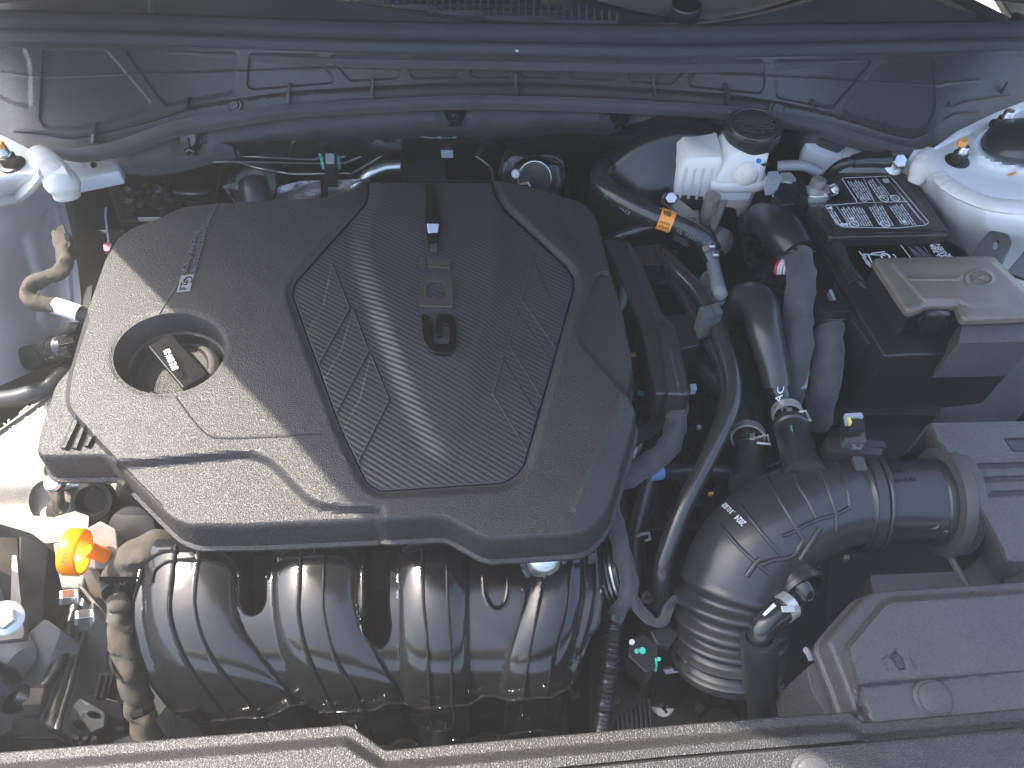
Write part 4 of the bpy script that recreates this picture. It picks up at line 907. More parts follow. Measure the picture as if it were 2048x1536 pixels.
# ---- terminal box with the plus emblem
fb_ = thing('fuse_box', 'grey lidded fuse box with a round cross emblem on top', 'fuse box', P(1900, 620, -.08))
FT = [(1752, 517), (1987, 513), (2075, 602), (2075, 628), (1930, 634), (1919, 605), (1850, 607), (1842, 612), (1820, 619)]
ZF = .048
flid = relief('lid', rnd(FT, [6, 8, 4, 4, 5, 4, 4, 4, 6]), ZF, [Step(rnd([(1778, 523), (1984, 519), (2075, 606), (1940, 612), (1920, 602), (1850, 603)], 8), .0035, 10), Step(rnd([(1816, 553), (1922, 553), (1916, 560), (1820, 560)], 2), .0015, 3), Ridge([(1958 + 27 * math.cos(t), 556 + 15 * math.sin(t)) for t in np.linspace(0, 6.283, 28)[:-1]], .002, 3.5, True), Ridge([(1943, 551), (1972, 562)], .0018, 3), Ridge([(1970, 549), (1946, 562)], .0018, 3)], 4.5, 'fuse_lid', fb_, skirt=[(0, 0), (.0018, -.0012), (.0026, -.004), (.003, -.009)])
mk('body', *g_slab([(1754, 520), (1985, 517), (2075, 606), (2075, 634), (1929, 640), (1917, 612), (1850, 613), (1822, 625)], ZF - .008, .055), 'black_plastic', fb_, bevel=.002)
mk('base_rim', *g_slab([(1724, 576), (1760, 560), (1822, 650), (1915, 652), (2075, 640), (2075, 690), (1914, 690), (1800, 683), (1788, 680)], ZF - .06, .02), 'black_plastic', fb_, bevel=.002)
lt = mk('latch', *g_slab(rnd([(1851, 611), (1897, 609), (1900, 632), (1852, 634)], 3), ZF - .006, .03), 'gloss_plastic', fb_, bevel=.0015)
mk('latch_bar', *g_tube(T([(1856, 630, ZF - .008), (1876, 625, ZF - .004), (1896, 629, ZF - .008)]), .003, 8), 'satin_plastic', fb_)
for x in (1847, 1904): mk('latch_hook', *g_slab(rnd([(x - 5, 622), (x + 4, 621), (x + 8, 634), (x, 636)], 2), ZF - .012, .014), 'satin_plastic', fb_, bevel=.001)
mk('front_step', *g_slab(rnd([(1928, 636), (2075, 632), (2075, 682), (1916, 686)], 4), ZF - .012, .06), 'grey_plastic', fb_, bevel=.003)
tray = thing('battery_tray', 'dark battery tray and duct box below the fuse box', 'battery tray', P(1850, 760, -.3))
mk('wall', *g_slab(rnd([(1690, 566), (1720, 575), (1790, 690), (1905, 700), (1880, 830), (1690, 830)], 6), -.10, .15), 'black_plastic', tray, bevel=.003)
relief('floor_panel', rnd([(1680, 700), (1905, 690), (1895, 830), (1850, 850), (1660, 846)], 8), lambda p: -.09 - .0003 * (p[:, 1] - 700), [Step(rnd([(1690, 712), (1880, 690), (1848, 742), (1686, 745)], 8), -.008, 6), Ridge([(1690, 748), (1840, 746)], .003, 4)], 7, 'black_plastic', tray)
mk('duct_box', *g_slab(rnd([(1914, 688), (2075, 682), (2075, 800), (1960, 845), (1858, 842), (1870, 790)], 6), lambda p: 0 and 0 or -.07, .2) if False else g_slab([(1914, 688), (2075, 682), (2075, 800), (1960, 845), (1858, 842), (1870, 790)], [-.03, -.03, -.10, -.12, -.12, -.09], .15), 'grey_plastic', tray, bevel=.004)
mk('side_strut', *g_slab([(1655, 440), (1668, 500), (1760, 640), (1740, 690), (1690, 620), (1630, 480)], -.005, .06), 'black_plastic', tray, bevel=.002)
# ---- ECU connectors, looms
ecu = thing('control_unit', 'finned black engine control unit beside the battery', 'control unit', P(1510, 520, -.2))
mk('case', *g_slab([(1480, 425), (1548, 420), (1600, 520), (1640, 640), (1560, 640), (1490, 520)], -.045, .14), 'black_plastic', ecu, bevel=.002)
rn = random.Random(3)
for k in range(46):
    x = rn.uniform(1484, 1545); y = rn.uniform(440, 600); x += max(0, (y - 480)) * .28
    v, f = g_box(P(x, y, -.040 + rn.uniform(-.004, .006)), (rn.uniform(.002, .010), rn.uniform(.002, .012), .010)); mk('fin', v, f, rn.choice(['black_plastic', 'gloss_plastic', 'satin_plastic']), ecu, bevel=.0006)
for k in range(2): mk('connector_frame', *g_slab(rnd([(1482 + k * 2, 424 + 8 * k), (1556 + k * 6, 418 + 12 * k), (1572 + 4 * k, 436 + 8 * k), (1490 + 3 * k, 440 + 8 * k)], 3), -.012 - .014 * k, .02), 'satin_plastic', ecu, bevel=.0012)
lm = thing('wire_loom', 'thick grey taped loom rising to the black boot beside the battery', 'wire loom', P(1600, 740, -.08))
mk('boot', *g_tube(arc3(T([(1520, 436, -.02), (1548, 450, .0), (1572, 476, .01), (1592, 504, .008)]), 6), [.020, .024, .024, .021], 20), 'black_plastic', lm)
mk('zip_tie', *g_tube(arc3(T([(1566, 508, .012), (1590, 500, .022), (1612, 503, .014), (1630, 504, .008)]), 5), .0022, 8), 'gloss_plastic', lm)
mk('tape', *g_tube(arc3(T([(1596, 508, .008), (1602, 545, .012), (1599, 590, .006), (1597, 640, -.008), (1596, 690, -.022), (1588, 750, -.05), (1578, 800, -.08)]), 9), [.0150, .0158, .0160, .0155, .0150, .0145], 22, rfn=tape_fn(.03, .0012, 1.2, 1)), 'cloth_tape', lm)
for k, (x, m_) in enumerate(((1557, 'white_wire'), (1563, 'white_wire'), (1570, 'white_wire'), (1552, 'red_wire'))): mk('wire', *g_tube(arc3(T([(x + 8, 520, .0), (x, 534, -.004), (x - 2, 548, -.012)]), 3), .0018, 8), m_, lm)
lm2 = thing('wire_loom', 'thick grey taped loom running down from the glossy black connector', 'wire loom', P(1640, 840, -.12))
mk('tape', *g_tube(arc3(T([(1655, 632, -.022), (1657, 690, -.028), (1653, 740, -.045), (1646, 790, -.07), (1632, 850, -.11)]), 9), [.0160, .0170, .0165, .0160, .0150], 22, rfn=tape_fn(.036, .0012, 1.4, 2)), 'cloth_tape', lm2)
mk('connector', *g_slab(rnd([(1624, 602), (1690, 601), (1702, 622), (1640, 626)], 2), .006, .03), 'gloss_plastic', lm2, bevel=.002)
mk('connector_base', *g_slab(rnd([(1628, 622), (1700, 620), (1704, 634), (1690, 640), (1634, 640)], 3), -.006, .03), 'gloss_plastic', lm2, bevel=.002)
mk('lever', *g_slab(rnd([(1628, 578), (1664, 577), (1670, 600), (1628, 600)], 2), -.008, .016), 'gloss_plastic', lm2, bevel=.0015)
mk('lever_arm', *g_slab([(1658, 580), (1663, 578), (1672, 598), (1667, 601)], .0, .008), 'grey_clip', lm2)
mk('marker_strip', *g_slab([(1612, 716), (1622, 714), (1614, 775), (1600, 776)], -.05, .004), 'grey_clip', lm2)
lathe('marker_dot', P(1611, 745, -.046), (0, -.5, 1), [(.0052, -.002), (.005, .001), (.0005, .0012)], 'mark_green', lm2, 20)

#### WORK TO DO
Restate the full listing verbatim and drop every picture.

#### OUTPUT BELOW
Write part 4 of the bpy script that recreates this picture. It picks up at line 907. More parts follow. Measure the picture as if it were 2048x1536 pixels.
# ---- terminal box with the plus emblem
fb_ = thing('fuse_box', 'grey lidded fuse box with a round cross emblem on top', 'fuse box', P(1900, 620, -.08))
FT = [(1752, 517), (1987, 513), (2075, 602), (2075, 628), (1930, 634), (1919, 605), (1850, 607), (1842, 612), (1820, 619)]
ZF = .048
flid = relief('lid', rnd(FT, [6, 8, 4, 4, 5, 4, 4, 4, 6]), ZF, [Step(rnd([(1778, 523), (1984, 519), (2075, 606), (1940, 612), (1920, 602), (1850, 603)], 8), .0035, 10), Step(rnd([(1816, 553), (1922, 553), (1916, 560), (1820, 560)], 2), .0015, 3), Ridge([(1958 + 27 * math.cos(t), 556 + 15 * math.sin(t)) for t in np.linspace(0, 6.283, 28)[:-1]], .002, 3.5, True), Ridge([(1943, 551), (1972, 562)], .0018, 3), Ridge([(1970, 549), (1946, 562)], .0018, 3)], 4.5, 'fuse_lid', fb_, skirt=[(0, 0), (.0018, -.0012), (.0026, -.004), (.003, -.009)])
mk('body', *g_slab([(1754, 520), (1985, 517), (2075, 606), (2075, 634), (1929, 640), (1917, 612), (1850, 613), (1822, 625)], ZF - .008, .055), 'black_plastic', fb_, bevel=.002)
mk('base_rim', *g_slab([(1724, 576), (1760, 560), (1822, 650), (1915, 652), (2075, 640), (2075, 690), (1914, 690), (1800, 683), (1788, 680)], ZF - .06, .02), 'black_plastic', fb_, bevel=.002)
lt = mk('latch', *g_slab(rnd([(1851, 611), (1897, 609), (1900, 632), (1852, 634)], 3), ZF - .006, .03), 'gloss_plastic', fb_, bevel=.0015)
mk('latch_bar', *g_tube(T([(1856, 630, ZF - .008), (1876, 625, ZF - .004), (1896, 629, ZF - .008)]), .003, 8), 'satin_plastic', fb_)
for x in (1847, 1904): mk('latch_hook', *g_slab(rnd([(x - 5, 622), (x + 4, 621), (x + 8, 634), (x, 636)], 2), ZF - .012, .014), 'satin_plastic', fb_, bevel=.001)
mk('front_step', *g_slab(rnd([(1928, 636), (2075, 632), (2075, 682), (1916, 686)], 4), ZF - .012, .06), 'grey_plastic', fb_, bevel=.003)
tray = thing('battery_tray', 'dark battery tray and duct box below the fuse box', 'battery tray', P(1850, 760, -.3))
mk('wall', *g_slab(rnd([(1690, 566), (1720, 575), (1790, 690), (1905, 700), (1880, 830), (1690, 830)], 6), -.10, .15), 'black_plastic', tray, bevel=.003)
relief('floor_panel', rnd([(1680, 700), (1905, 690), (1895, 830), (1850, 850), (1660, 846)], 8), lambda p: -.09 - .0003 * (p[:, 1] - 700), [Step(rnd([(1690, 712), (1880, 690), (1848, 742), (1686, 745)], 8), -.008, 6), Ridge([(1690, 748), (1840, 746)], .003, 4)], 7, 'black_plastic', tray)
mk('duct_box', *g_slab(rnd([(1914, 688), (2075, 682), (2075, 800), (1960, 845), (1858, 842), (1870, 790)], 6), lambda p: 0 and 0 or -.07, .2) if False else g_slab([(1914, 688), (2075, 682), (2075, 800), (1960, 845), (1858, 842), (1870, 790)], [-.03, -.03, -.10, -.12, -.12, -.09], .15), 'grey_plastic', tray, bevel=.004)
mk('side_strut', *g_slab([(1655, 440), (1668, 500), (1760, 640), (1740, 690), (1690, 620), (1630, 480)], -.005, .06), 'black_plastic', tray, bevel=.002)
# ---- ECU connectors, looms
ecu = thing('control_unit', 'finned black engine control unit beside the battery', 'control unit', P(1510, 520, -.2))
mk('case', *g_slab([(1480, 425), (1548, 420), (1600, 520), (1640, 640), (1560, 640), (1490, 520)], -.045, .14), 'black_plastic', ecu, bevel=.002)
rn = random.Random(3)
for k in range(46):
    x = rn.uniform(1484, 1545); y = rn.uniform(440, 600); x += max(0, (y - 480)) * .28
    v, f = g_box(P(x, y, -.040 + rn.uniform(-.004, .006)), (rn.uniform(.002, .010), rn.uniform(.002, .012), .010)); mk('fin', v, f, rn.choice(['black_plastic', 'gloss_plastic', 'satin_plastic']), ecu, bevel=.0006)
for k in range(2): mk('connector_frame', *g_slab(rnd([(1482 + k * 2, 424 + 8 * k), (1556 + k * 6, 418 + 12 * k), (1572 + 4 * k, 436 + 8 * k), (1490 + 3 * k, 440 + 8 * k)], 3), -.012 - .014 * k, .02), 'satin_plastic', ecu, bevel=.0012)
lm = thing('wire_loom', 'thick grey taped loom rising to the black boot beside the battery', 'wire loom', P(1600, 740, -.08))
mk('boot', *g_tube(arc3(T([(1520, 436, -.02), (1548, 450, .0), (1572, 476, .01), (1592, 504, .008)]), 6), [.020, .024, .024, .021], 20), 'black_plastic', lm)
mk('zip_tie', *g_tube(arc3(T([(1566, 508, .012), (1590, 500, .022), (1612, 503, .014), (1630, 504, .008)]), 5), .0022, 8), 'gloss_plastic', lm)
mk('tape', *g_tube(arc3(T([(1596, 508, .008), (1602, 545, .012), (1599, 590, .006), (1597, 640, -.008), (1596, 690, -.022), (1588, 750, -.05), (1578, 800, -.08)]), 9), [.0150, .0158, .0160, .0155, .0150, .0145], 22, rfn=tape_fn(.03, .0012, 1.2, 1)), 'cloth_tape', lm)
for k, (x, m_) in enumerate(((1557, 'white_wire'), (1563, 'white_wire'), (1570, 'white_wire'), (1552, 'red_wire'))): mk('wire', *g_tube(arc3(T([(x + 8, 520, .0), (x, 534, -.004), (x - 2, 548, -.012)]), 3), .0018, 8), m_, lm)
lm2 = thing('wire_loom', 'thick grey taped loom running down from the glossy black connector', 'wire loom', P(1640, 840, -.12))
mk('tape', *g_tube(arc3(T([(1655, 632, -.022), (1657, 690, -.028), (1653, 740, -.045), (1646, 790, -.07), (1632, 850, -.11)]), 9), [.0160, .0170, .0165, .0160, .0150], 22, rfn=tape_fn(.036, .0012, 1.4, 2)), 'cloth_tape', lm2)
mk('connector', *g_slab(rnd([(1624, 602), (1690, 601), (1702, 622), (1640, 626)], 2), .006, .03), 'gloss_plastic', lm2, bevel=.002)
mk('connector_base', *g_slab(rnd([(1628, 622), (1700, 620), (1704, 634), (1690, 640), (1634, 640)], 3), -.006, .03), 'gloss_plastic', lm2, bevel=.002)
mk('lever', *g_slab(rnd([(1628, 578), (1664, 577), (1670, 600), (1628, 600)], 2), -.008, .016), 'gloss_plastic', lm2, bevel=.0015)
mk('lever_arm', *g_slab([(1658, 580), (1663, 578), (1672, 598), (1667, 601)], .0, .008), 'grey_clip', lm2)
mk('marker_strip', *g_slab([(1612, 716), (1622, 714), (1614, 775), (1600, 776)], -.05, .004), 'grey_clip', lm2)
lathe('marker_dot', P(1611, 745, -.046), (0, -.5, 1), [(.0052, -.002), (.005, .001), (.0005, .0012)], 'mark_green', lm2, 20)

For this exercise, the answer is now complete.